**Data for this task:**
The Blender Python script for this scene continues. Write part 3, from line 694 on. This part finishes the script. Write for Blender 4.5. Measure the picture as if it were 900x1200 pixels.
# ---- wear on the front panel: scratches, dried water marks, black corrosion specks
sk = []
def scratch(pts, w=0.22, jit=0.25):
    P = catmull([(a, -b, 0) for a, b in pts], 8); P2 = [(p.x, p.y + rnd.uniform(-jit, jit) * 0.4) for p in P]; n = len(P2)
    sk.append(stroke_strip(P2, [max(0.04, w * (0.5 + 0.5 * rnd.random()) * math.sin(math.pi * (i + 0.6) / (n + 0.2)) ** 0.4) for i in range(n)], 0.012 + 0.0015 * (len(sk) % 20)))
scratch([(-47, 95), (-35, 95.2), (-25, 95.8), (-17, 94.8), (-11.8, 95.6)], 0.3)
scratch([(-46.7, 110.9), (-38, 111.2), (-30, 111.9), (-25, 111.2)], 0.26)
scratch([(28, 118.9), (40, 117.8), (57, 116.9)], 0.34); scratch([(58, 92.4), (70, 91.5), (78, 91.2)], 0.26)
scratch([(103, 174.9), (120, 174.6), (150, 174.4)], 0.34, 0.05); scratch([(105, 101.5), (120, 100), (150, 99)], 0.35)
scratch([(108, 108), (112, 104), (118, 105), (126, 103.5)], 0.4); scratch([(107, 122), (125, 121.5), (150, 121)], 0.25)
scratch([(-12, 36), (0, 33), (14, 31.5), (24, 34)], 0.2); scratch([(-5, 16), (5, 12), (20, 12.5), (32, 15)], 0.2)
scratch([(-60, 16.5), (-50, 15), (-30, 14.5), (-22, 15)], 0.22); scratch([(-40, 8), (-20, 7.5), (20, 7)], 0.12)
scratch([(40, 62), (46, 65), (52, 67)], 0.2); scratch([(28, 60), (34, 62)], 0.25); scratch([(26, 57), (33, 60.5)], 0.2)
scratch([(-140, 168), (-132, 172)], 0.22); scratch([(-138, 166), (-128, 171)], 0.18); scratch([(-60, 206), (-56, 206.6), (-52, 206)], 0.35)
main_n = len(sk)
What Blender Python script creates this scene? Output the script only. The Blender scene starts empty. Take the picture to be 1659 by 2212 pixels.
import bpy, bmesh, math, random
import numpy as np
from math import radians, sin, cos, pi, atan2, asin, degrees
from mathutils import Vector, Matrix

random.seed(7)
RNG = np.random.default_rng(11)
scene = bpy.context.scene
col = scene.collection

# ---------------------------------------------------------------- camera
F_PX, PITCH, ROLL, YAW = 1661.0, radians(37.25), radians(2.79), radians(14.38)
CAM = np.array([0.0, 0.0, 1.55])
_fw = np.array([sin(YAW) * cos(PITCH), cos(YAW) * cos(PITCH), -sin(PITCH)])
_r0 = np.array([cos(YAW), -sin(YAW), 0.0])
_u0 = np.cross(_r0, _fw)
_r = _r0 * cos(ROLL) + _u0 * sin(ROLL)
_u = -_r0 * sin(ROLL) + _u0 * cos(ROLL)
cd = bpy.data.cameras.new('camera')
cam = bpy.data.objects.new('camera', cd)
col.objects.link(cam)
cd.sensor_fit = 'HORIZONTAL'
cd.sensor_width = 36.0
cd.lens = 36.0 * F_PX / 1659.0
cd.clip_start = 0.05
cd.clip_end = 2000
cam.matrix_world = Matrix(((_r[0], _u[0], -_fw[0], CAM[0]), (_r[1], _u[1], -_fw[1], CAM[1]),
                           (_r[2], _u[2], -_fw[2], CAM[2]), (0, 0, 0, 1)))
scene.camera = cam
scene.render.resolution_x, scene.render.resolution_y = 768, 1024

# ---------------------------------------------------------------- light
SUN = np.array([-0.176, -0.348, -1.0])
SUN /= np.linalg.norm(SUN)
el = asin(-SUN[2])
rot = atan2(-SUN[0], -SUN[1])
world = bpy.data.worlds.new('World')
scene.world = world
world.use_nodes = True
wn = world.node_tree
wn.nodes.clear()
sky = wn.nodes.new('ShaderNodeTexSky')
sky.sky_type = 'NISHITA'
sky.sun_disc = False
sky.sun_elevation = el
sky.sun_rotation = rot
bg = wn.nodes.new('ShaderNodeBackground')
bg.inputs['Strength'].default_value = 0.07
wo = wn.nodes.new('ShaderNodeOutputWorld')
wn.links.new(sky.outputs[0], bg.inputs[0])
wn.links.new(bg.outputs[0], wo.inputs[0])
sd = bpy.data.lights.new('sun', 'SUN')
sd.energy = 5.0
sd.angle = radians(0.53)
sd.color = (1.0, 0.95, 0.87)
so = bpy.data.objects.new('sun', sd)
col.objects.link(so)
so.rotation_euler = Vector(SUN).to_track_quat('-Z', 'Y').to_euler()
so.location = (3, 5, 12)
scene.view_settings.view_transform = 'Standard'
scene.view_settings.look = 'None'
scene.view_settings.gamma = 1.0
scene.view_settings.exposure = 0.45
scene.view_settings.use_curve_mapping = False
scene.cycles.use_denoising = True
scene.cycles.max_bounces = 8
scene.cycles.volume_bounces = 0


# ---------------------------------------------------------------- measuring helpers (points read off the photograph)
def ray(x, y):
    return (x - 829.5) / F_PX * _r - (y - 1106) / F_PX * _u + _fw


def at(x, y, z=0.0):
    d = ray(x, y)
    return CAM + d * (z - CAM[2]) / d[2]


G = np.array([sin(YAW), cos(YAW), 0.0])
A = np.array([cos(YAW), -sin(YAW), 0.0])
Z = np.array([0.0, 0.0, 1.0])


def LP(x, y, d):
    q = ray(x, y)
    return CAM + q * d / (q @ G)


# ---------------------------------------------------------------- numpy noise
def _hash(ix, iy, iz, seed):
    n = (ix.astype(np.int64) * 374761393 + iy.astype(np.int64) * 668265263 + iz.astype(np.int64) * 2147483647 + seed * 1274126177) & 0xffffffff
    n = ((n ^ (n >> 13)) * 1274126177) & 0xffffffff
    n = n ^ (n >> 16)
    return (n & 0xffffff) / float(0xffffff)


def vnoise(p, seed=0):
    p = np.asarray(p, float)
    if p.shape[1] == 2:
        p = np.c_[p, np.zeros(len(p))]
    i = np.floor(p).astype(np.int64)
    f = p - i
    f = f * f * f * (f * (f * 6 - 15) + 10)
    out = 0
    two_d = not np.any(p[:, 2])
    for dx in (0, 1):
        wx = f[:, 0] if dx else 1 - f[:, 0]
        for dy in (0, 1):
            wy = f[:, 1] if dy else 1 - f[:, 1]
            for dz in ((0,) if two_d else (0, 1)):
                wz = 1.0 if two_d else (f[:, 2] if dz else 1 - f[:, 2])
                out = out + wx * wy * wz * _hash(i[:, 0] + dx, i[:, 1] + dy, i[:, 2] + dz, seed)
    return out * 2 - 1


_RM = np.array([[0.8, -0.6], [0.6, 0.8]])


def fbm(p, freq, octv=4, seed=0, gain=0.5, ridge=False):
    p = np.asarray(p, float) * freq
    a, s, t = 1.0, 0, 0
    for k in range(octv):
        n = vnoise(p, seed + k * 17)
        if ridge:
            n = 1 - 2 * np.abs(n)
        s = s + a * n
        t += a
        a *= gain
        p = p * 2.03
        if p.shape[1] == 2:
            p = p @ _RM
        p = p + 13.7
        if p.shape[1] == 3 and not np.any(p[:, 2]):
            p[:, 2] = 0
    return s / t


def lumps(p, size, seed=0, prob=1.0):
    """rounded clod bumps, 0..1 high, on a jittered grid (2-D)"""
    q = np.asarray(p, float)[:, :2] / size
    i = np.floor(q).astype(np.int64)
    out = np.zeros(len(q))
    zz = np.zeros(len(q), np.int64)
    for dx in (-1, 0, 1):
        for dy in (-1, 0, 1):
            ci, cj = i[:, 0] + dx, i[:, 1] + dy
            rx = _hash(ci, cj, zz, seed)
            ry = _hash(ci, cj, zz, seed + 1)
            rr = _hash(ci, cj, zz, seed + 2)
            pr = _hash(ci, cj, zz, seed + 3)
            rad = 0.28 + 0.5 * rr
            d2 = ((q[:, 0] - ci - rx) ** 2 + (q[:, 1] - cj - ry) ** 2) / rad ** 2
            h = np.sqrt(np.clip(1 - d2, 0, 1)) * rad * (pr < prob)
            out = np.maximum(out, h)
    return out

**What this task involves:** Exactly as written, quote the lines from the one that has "What Blender Python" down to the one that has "col = scene.collection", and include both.

**Response to the task:**
What Blender Python script creates this scene? Output the script only. The Blender scene starts empty. Take the picture to be 1659 by 2212 pixels.
import bpy, bmesh, math, random
import numpy as np
from math import radians, sin, cos, pi, atan2, asin, degrees
from mathutils import Vector, Matrix

random.seed(7)
RNG = np.random.default_rng(11)
scene = bpy.context.scene
col = scene.collection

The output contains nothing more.